Building Schools Cost-Effectively

Published September 1, 1999

In 1997, U.S. taxpayers paid $27.1 billion for new public school buildings, additions, and renovations. According to the 1999 edition of Building Construction Cost Data, one-quarter of all elementary school building projects had a capital cost of over $33,200 per student, with the 50th percentile cost being $10,200 per student. These figures exclude the cost of the land.

Must school buildings cost so much? A 1998 analysis by Goldwater Institute Executive Director Jeffry Flake shows schools can be built more cost-effectively.

Flake examined three similarly sized schools being built within three miles of each other in Ahwatukee, Arizona: a public school, a private school, and a charter school. He found the building cost per student to be highest for the public school ($11,529) and lowest for the charter school ($8,615), with the private school building cost falling in the middle ($9,375).

“Charter and private schools have every incentive to save money on building costs,” commented Flake. The dollars that these schools save on bricks and mortar can be plowed back into the classroom. Public schools, on the other hand, have no such incentive to save on building costs, since public school building expenses by law must be kept separate from operating expenses.

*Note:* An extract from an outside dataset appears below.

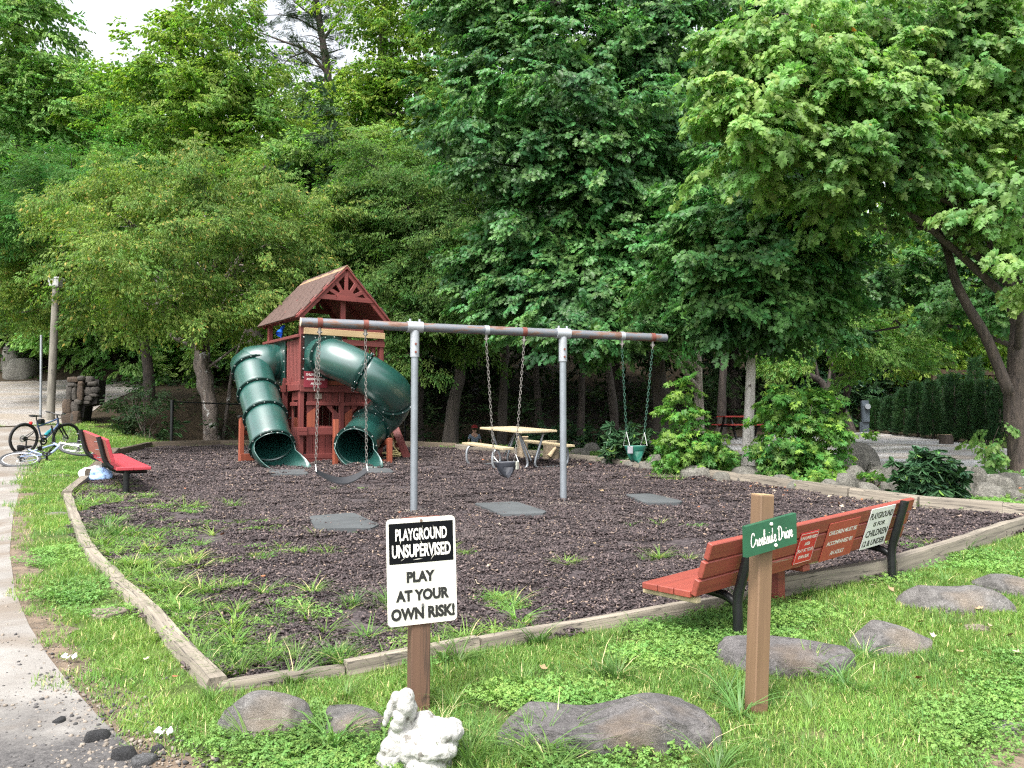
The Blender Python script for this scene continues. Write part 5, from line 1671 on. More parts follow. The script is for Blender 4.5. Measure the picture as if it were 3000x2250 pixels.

John Hood, president of the John Locke Foundation, points to similar examples in North Carolina. While the cost of elementary schools proposed in Wake County is close to $14,000 per student, the state’s fledgling charter school movement has found ways to reduce such excessive capital costs:

  • Healthy Start Charter School: $4,000 per student
  • Downtown Middle School: $6,200 per student
  • Franklin Academy: $6,000 per student
  • River Mill Charter: $3,300 per student

In Florida, Pembroke Pines Charter School saved between 22 and 34 percent on the cost of its new school by hiring a private company, Haskell Educational Services, to build and operate the facility.